You get the picture.

The power of compound improvements is real and profound, and the results are sexy. But you have to be willing and able to push through the early boredom of incremental improvement if you want to reap those rewards.

Because writing 500 words a day for a week may not seem all that gratifying when your goal is to complete a 50,000-word novel, you might need a little motivation along the way. In that vein, here are a few ideas to give yourself constant positive reinforcement through frequent success cues:

  • Starting with your end goal in mind — like finishing your novel — map out the milestones you have to reach along the way. Then, when you hit one of them, mark it down and do a little celebratory dance.
  • Track your word-count progress using a simple spreadsheet or an online tool like Pacemaker Planner.
  • Each time you hit your daily word-count goal, cross out that day on a paper calendar.
  • Keep a list of your BIG goals handy and read through them every day. Remind yourself how your activities for that day will help you become the writer you want to be.
  • Give yourself micro rewards when you hit milestones along your path. Good options might include food treats or a new book to read.

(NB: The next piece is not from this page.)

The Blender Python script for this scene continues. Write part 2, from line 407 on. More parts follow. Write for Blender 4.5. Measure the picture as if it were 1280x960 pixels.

Set up your reward or tracking structure beforehand, then get down to the business of improving.

Compare your efforts and results today to what you were able to accomplish yesterday and last week and last year.

What you shouldn’t do is compare your results, day by day, to those of your role models. It can be very discouraging to see that Joe F. Author published 10 books last year and realize that he must have cranked out about 5,000 words a day when you’re still trying to boost your word count from 200 to 500 per day.

Be inspired by Joe’s success. Put him on a pedestal as what you’d like to be someday. But don’t compare your accomplishments to his, because you’re not him.

Judge your progress by the appropriate yardstick — what you have done in the recent past — and you’ll be much happier and more productive in the long run.

One Writing Session at a Time

I’ll leave you with another quote from Brad Stevens both because it’s a nice bookend to how we started this discussion and because it’s great advice as you embark on your next writing task:

My goal is to win the next game one possession at a time. That’s it. I don’t have any other goals

Your goal should be to “win” the next week of your author’s career one writing session at a time.

Write more wordsone step at a time, better, the next time you sit down than you did the last time you put pen to paper.

Squeeze in more writing time.

Become a better you.

Every day.

In a year, you might not even recognize yourself or your writing accomplishments.